Problem statement – Set down all of the data that follows word for word, without the images.

Given information –
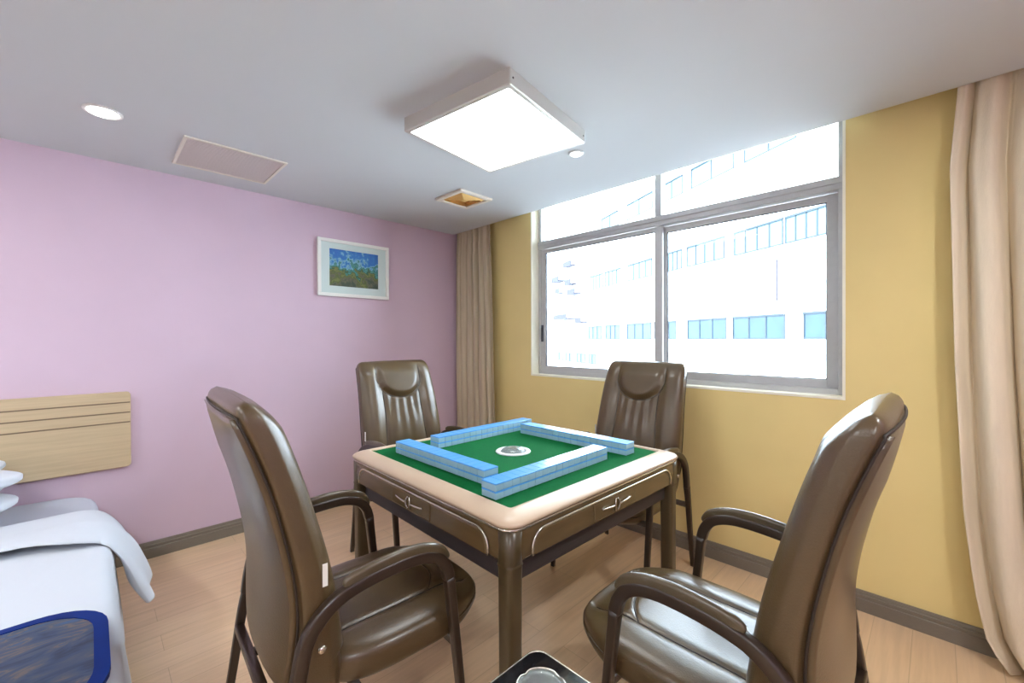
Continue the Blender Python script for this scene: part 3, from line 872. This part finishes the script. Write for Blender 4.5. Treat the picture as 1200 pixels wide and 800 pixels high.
# ------------------------------------------------------------------ building across the street
BP = Vector((-2.877, 22.36, 0)); ANG = math.atan2(-.46927, .88306)   # local +X = away from the vanishing end
bd = thing('apartment_building', 'bright white building with rows of windows seen outside the window', 'building', tuple(BP), ANG)
bd.location.z = -8
Z0 = 8.0
obj('facade_wall', box(-46, 40, 0, 10, 0, 34), M_facade, bd)
def bwin(s0, s1, z0, z1, m, n=3):
    z0 += Z0; z1 += Z0
    b = bmesh.new(); q = .07
    bx(b, s0, s1, -.10, 0, z1-.10, z1); bx(b, s0, s1, -.05, 0, z0, z0+q)
    for k in range(n+1):
        x = s0+(s1-s0-q)*k/n; bx(b, x, x+q, -.06, 0, z0, z1)
    f = obj('window', b, M_winframe, bd)
    obj('pane', box(s0+.03, s1-.03, -.03, 0, z0+.03, z1-.03), m, f)
low = [(-20.1, -17.5), (-16.8, -14.36), (-13.3, -10.0), (-9.6, -7.17), (-6.07, -2.75), (-2.3, 1.02), (1.96, 5.2), (6.1, 9.4)]
for a, c in low: bwin(a, c, 1.27, 2.56, M_winlow)
for a, c in [(-19.8, -17.2), (-16.9, -14.2), (-13.2, -9.9), (-8.5, -6.6), (-6.1, -2.9), (-2.2, .9), (1.0, 3.2)]: bwin(a, c, 6.0, 7.35, M_winmid, 4)
for a, c in [(-17.5, -14.6), (-13.3, -9.8), (-8.8, -6.5), (-5.7, -2.2), (-1.5, 1.6)]: bwin(a, c, 11.0, 12.3, M_winmid, 2)
for a, c in [(-28.6, -26.2), (-25.6, -23.4), (-22.8, -20.8), (-20.2, -18.6)]: bwin(a, c, -1.1, -.1, M_winlow, 2)
for s, z, wd, dp in ((-27.6, 7.7, 2.0, .9), (-24.2, 7.0, 1.5, .8), (-27.0, 6.4, 1.1, .7), (-23.6, 5.9, 1.8, .8), (-26.0, 3.4, 3.4, 1.3), (-21.6, 2.9, 1.3, .8), (-25.0, 9.0, 2.0, .6)):
    b = bmesh.new(); bx(b, s, s+wd, -dp, 0, z+Z0, z+Z0+.12); bx(b, s, s+wd, -dp, -dp+.08, z+Z0+.12, z+Z0+.55)
    obj('balcony', b, M_balc if wd < 3 else M_balc, bd)
b = bmesh.new(); bx(b, -1.5, .45, -.9, 0, 3.5+Z0, 3.62+Z0); bx(b, -1.2, .2, -.75, -.1, 3.62+Z0, 4.2+Z0)
o = obj('ledge', b, M_facade, bd)
obj('drainpipe', tube([(.62, -.12, 3.2+Z0), (.62, -.12, 5.3+Z0)], .05), M_balc, bd)
gr = obj('ground', box(-70, 60, .6, 70, -8.3, -8.0), mat('street_paving', (150, 150, 150), .9)); gr['kind'] = 'structure'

Final answer –
Continue the Blender Python script for this scene: part 3, from line 872. This part finishes the script. Write for Blender 4.5. Treat the picture as 1200 pixels wide and 800 pixels high.
# ------------------------------------------------------------------ building across the street
BP = Vector((-2.877, 22.36, 0)); ANG = math.atan2(-.46927, .88306)   # local +X = away from the vanishing end
bd = thing('apartment_building', 'bright white building with rows of windows seen outside the window', 'building', tuple(BP), ANG)
bd.location.z = -8
Z0 = 8.0
obj('facade_wall', box(-46, 40, 0, 10, 0, 34), M_facade, bd)
def bwin(s0, s1, z0, z1, m, n=3):
    z0 += Z0; z1 += Z0
    b = bmesh.new(); q = .07
    bx(b, s0, s1, -.10, 0, z1-.10, z1); bx(b, s0, s1, -.05, 0, z0, z0+q)
    for k in range(n+1):
        x = s0+(s1-s0-q)*k/n; bx(b, x, x+q, -.06, 0, z0, z1)
    f = obj('window', b, M_winframe, bd)
    obj('pane', box(s0+.03, s1-.03, -.03, 0, z0+.03, z1-.03), m, f)
low = [(-20.1, -17.5), (-16.8, -14.36), (-13.3, -10.0), (-9.6, -7.17), (-6.07, -2.75), (-2.3, 1.02), (1.96, 5.2), (6.1, 9.4)]
for a, c in low: bwin(a, c, 1.27, 2.56, M_winlow)
for a, c in [(-19.8, -17.2), (-16.9, -14.2), (-13.2, -9.9), (-8.5, -6.6), (-6.1, -2.9), (-2.2, .9), (1.0, 3.2)]: bwin(a, c, 6.0, 7.35, M_winmid, 4)
for a, c in [(-17.5, -14.6), (-13.3, -9.8), (-8.8, -6.5), (-5.7, -2.2), (-1.5, 1.6)]: bwin(a, c, 11.0, 12.3, M_winmid, 2)
for a, c in [(-28.6, -26.2), (-25.6, -23.4), (-22.8, -20.8), (-20.2, -18.6)]: bwin(a, c, -1.1, -.1, M_winlow, 2)
for s, z, wd, dp in ((-27.6, 7.7, 2.0, .9), (-24.2, 7.0, 1.5, .8), (-27.0, 6.4, 1.1, .7), (-23.6, 5.9, 1.8, .8), (-26.0, 3.4, 3.4, 1.3), (-21.6, 2.9, 1.3, .8), (-25.0, 9.0, 2.0, .6)):
    b = bmesh.new(); bx(b, s, s+wd, -dp, 0, z+Z0, z+Z0+.12); bx(b, s, s+wd, -dp, -dp+.08, z+Z0+.12, z+Z0+.55)
    obj('balcony', b, M_balc if wd < 3 else M_balc, bd)
b = bmesh.new(); bx(b, -1.5, .45, -.9, 0, 3.5+Z0, 3.62+Z0); bx(b, -1.2, .2, -.75, -.1, 3.62+Z0, 4.2+Z0)
o = obj('ledge', b, M_facade, bd)
obj('drainpipe', tube([(.62, -.12, 3.2+Z0), (.62, -.12, 5.3+Z0)], .05), M_balc, bd)
gr = obj('ground', box(-70, 60, .6, 70, -8.3, -8.0), mat('street_paving', (150, 150, 150), .9)); gr['kind'] = 'structure'